Iron silicide is an earth-abundant and environmentally friendly material system that crystallizes in several phases, including metallic ε-FeSi and α-Fe₂Si₅, and semiconducting β-FeSi₂. Among them, β-FeSi₂ has attracted considerable interest for optoelectronic, photovoltaic, and thermoelectric applications due to its tunable electrical conductivity. Both n-type and p-type conduction can be achieved through transition-metal doping; however, performance optimization is often limited by dopant solubility and the emergence of secondary metallic phases. Previous studies mainly inferred solubility limits from lattice parameter shifts or qualitative phase identification, with a lack of quantitatively correlating bulk phase fractions and local elemental distribution.

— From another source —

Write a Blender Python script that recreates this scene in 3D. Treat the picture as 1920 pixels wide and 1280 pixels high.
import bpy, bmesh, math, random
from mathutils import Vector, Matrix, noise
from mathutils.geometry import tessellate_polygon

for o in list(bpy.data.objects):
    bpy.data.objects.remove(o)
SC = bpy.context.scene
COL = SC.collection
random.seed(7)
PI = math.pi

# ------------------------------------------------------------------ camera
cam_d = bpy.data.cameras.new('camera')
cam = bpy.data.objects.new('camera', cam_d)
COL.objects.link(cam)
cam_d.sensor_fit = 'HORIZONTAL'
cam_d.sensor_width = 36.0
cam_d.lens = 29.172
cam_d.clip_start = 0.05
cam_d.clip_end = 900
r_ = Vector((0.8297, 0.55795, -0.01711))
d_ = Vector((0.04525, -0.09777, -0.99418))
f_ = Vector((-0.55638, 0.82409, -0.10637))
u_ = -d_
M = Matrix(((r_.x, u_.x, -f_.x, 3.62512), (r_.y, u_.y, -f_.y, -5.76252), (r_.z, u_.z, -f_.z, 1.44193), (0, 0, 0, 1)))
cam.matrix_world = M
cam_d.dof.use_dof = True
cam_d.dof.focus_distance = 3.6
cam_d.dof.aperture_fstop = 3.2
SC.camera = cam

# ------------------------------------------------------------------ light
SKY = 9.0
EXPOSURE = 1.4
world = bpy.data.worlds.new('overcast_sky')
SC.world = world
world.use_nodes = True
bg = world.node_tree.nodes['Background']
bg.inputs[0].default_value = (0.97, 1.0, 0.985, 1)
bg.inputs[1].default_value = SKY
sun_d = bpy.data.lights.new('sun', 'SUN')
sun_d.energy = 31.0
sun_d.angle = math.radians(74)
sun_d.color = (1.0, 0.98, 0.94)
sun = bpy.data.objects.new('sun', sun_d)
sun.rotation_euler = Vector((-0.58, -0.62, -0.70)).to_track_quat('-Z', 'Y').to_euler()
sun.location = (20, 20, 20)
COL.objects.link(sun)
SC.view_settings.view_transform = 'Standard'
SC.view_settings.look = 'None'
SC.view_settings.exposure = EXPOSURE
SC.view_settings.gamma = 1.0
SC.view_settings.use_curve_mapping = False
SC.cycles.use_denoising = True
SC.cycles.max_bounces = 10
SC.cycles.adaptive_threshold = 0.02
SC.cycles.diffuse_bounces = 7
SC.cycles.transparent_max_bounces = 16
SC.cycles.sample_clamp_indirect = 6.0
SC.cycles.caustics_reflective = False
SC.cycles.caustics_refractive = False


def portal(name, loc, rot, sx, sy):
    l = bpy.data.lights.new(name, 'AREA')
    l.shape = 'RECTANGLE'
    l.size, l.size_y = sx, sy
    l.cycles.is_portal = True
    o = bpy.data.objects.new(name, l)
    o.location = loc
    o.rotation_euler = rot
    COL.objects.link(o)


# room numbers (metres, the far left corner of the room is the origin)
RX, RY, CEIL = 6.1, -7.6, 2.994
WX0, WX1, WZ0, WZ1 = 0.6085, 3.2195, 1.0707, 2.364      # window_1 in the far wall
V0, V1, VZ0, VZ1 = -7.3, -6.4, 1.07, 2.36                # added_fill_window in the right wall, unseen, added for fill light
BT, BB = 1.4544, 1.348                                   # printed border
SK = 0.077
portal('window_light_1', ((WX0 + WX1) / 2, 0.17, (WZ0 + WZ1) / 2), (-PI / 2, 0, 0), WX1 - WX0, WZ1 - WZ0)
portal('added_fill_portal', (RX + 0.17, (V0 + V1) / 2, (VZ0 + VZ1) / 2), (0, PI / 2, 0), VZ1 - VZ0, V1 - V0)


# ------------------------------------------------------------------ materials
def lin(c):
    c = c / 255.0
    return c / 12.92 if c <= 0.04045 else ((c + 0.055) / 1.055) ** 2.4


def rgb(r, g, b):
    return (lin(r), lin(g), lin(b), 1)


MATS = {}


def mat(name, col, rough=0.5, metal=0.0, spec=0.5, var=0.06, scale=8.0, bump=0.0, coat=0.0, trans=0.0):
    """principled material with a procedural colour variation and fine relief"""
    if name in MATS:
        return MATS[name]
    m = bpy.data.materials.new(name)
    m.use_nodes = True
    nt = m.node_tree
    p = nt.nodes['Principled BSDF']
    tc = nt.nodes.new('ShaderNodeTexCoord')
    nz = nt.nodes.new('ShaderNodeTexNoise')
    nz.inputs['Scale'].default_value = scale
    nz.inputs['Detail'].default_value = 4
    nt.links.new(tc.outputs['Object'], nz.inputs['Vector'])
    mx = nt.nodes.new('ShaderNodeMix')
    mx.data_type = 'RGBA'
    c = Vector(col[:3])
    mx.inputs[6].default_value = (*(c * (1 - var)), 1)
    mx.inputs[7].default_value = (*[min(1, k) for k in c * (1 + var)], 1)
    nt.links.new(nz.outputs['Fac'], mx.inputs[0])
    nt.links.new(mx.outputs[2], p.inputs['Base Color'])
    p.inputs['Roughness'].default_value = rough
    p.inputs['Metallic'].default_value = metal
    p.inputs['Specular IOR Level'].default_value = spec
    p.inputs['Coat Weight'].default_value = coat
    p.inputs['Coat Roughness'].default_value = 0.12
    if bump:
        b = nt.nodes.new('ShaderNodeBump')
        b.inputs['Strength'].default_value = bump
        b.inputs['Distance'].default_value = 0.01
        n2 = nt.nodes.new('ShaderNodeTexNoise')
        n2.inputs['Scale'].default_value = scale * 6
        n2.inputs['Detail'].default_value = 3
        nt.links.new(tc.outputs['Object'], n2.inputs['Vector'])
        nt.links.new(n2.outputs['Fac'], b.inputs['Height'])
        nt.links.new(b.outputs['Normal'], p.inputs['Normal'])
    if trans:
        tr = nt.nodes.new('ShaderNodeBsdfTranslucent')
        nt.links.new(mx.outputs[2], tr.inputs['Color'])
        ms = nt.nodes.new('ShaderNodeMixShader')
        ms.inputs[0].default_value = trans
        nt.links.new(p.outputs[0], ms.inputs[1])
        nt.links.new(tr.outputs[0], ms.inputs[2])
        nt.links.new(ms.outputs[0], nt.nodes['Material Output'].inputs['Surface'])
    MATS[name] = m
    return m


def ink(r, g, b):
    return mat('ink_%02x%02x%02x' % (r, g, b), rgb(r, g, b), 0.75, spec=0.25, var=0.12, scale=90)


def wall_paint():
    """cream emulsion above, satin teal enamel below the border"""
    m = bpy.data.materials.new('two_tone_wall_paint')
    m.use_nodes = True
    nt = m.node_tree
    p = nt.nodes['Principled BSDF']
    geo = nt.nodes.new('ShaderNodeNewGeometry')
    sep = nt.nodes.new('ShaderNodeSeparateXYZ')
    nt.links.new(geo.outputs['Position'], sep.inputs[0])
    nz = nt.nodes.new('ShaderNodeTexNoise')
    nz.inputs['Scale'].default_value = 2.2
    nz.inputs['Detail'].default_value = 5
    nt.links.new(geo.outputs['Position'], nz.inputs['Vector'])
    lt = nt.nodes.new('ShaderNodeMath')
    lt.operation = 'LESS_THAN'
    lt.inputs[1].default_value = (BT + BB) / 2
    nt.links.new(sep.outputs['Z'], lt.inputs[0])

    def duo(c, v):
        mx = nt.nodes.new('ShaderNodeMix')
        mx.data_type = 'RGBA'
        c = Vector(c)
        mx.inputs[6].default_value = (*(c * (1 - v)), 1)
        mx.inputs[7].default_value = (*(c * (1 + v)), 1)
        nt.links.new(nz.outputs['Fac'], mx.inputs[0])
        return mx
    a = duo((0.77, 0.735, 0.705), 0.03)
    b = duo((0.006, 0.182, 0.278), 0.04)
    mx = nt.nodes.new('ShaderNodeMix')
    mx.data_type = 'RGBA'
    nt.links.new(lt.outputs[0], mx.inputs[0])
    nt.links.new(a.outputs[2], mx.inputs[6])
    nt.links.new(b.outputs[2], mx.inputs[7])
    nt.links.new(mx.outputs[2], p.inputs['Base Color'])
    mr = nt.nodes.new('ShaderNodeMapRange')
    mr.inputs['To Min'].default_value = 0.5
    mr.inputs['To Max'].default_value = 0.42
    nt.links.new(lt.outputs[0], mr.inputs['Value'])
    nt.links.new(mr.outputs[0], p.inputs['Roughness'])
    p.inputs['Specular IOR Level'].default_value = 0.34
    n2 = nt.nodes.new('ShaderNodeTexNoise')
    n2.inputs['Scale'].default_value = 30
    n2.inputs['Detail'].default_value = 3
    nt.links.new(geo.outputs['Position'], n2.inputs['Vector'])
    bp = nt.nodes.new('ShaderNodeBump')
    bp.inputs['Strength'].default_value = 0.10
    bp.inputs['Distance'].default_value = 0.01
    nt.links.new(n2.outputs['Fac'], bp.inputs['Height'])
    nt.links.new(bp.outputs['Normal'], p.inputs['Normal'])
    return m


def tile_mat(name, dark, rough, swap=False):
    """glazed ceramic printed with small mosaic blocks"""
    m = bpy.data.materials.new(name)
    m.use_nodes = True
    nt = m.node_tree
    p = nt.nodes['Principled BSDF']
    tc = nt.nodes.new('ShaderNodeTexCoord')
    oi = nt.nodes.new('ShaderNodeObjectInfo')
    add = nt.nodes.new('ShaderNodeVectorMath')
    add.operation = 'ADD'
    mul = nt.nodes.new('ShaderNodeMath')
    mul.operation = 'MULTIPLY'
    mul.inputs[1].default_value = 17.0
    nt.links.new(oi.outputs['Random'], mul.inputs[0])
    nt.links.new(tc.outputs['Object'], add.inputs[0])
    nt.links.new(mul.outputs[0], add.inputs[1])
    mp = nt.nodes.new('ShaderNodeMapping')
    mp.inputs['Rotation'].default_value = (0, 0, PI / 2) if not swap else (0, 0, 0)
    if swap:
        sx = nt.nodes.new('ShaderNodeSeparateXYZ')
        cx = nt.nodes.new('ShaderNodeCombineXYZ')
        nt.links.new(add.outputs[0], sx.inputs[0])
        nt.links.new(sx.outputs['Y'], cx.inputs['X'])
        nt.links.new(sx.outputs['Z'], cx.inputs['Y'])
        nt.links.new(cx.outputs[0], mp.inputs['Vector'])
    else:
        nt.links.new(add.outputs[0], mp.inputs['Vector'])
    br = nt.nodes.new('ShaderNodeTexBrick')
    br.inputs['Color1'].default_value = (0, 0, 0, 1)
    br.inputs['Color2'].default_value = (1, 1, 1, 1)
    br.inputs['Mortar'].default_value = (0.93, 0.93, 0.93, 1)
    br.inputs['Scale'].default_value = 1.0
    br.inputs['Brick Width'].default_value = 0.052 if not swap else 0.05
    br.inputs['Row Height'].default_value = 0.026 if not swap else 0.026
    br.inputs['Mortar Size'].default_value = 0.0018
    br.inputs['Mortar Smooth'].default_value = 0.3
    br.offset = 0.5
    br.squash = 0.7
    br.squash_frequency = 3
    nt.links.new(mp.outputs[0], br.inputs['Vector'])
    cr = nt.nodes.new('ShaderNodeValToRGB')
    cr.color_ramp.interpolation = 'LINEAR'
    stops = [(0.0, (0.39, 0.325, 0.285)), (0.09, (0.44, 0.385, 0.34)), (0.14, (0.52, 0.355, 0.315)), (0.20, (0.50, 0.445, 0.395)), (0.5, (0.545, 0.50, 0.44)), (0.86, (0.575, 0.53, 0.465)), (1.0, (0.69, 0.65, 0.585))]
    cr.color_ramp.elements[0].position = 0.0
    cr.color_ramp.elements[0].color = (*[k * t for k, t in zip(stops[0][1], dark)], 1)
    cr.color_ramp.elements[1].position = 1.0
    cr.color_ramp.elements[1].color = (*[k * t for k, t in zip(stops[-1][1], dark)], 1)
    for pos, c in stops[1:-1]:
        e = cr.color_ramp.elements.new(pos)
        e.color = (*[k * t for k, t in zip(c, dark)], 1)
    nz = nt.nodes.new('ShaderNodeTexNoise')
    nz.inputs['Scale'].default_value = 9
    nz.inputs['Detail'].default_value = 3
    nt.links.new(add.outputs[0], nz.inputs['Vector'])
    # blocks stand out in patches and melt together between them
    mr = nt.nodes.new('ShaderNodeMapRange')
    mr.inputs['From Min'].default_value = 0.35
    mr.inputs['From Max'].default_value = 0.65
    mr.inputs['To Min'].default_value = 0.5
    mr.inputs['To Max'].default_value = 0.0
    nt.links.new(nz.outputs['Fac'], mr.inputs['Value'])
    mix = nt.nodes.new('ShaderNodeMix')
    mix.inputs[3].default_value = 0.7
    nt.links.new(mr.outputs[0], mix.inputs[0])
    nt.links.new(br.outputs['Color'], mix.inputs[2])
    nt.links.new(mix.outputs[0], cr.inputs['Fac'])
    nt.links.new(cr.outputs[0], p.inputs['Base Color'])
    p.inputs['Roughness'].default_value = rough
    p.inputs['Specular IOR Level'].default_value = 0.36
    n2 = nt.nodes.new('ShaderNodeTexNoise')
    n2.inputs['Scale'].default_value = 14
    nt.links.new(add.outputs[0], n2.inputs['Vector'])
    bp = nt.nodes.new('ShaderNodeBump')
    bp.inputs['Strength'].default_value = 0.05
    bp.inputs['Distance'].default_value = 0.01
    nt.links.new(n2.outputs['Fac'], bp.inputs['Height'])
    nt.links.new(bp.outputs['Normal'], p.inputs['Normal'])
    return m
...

Polycrystalline Fe_1−xM_xSi₂ (M = Mn, Co, Ni) samples were prepared by arc melting followed by a two-step heat treatment to promote the formation of the β phase. Dopant concentrations were systematically varied within controlled ranges. Phase identification and quantitative analysis were performed using X-ray diffraction combined with Rietveld refinement, while microstructure and elemental distributions were examined by SEM-EDS at multiple locations to evaluate reproducibility and local dopant incorporation.

The evolution of phase fractions reveals that increasing dopant concentration promotes the formation of metallic ε and α-phases. Although the β-phase remains dominant (>95%) over a finite composition range, local compositional analysis indicates earlier saturation of dopant incorporation within the β-matrix. The estimated solid-solution limits are approximately 6.3% for Mn and 8.8% for Co, while Ni exhibits significantly lower solubility. Beyond these limits, excess dopants segregate and contribute to metallic phase formation, which correlates with degradation in thermoelectric performance. The combined bulk and local analyses provide a practical strategy to evaluate dopant solubility and phase stability in β-FeSi₂, offering guidance for optimizing transition-metal doping in semiconductor-based energy materials.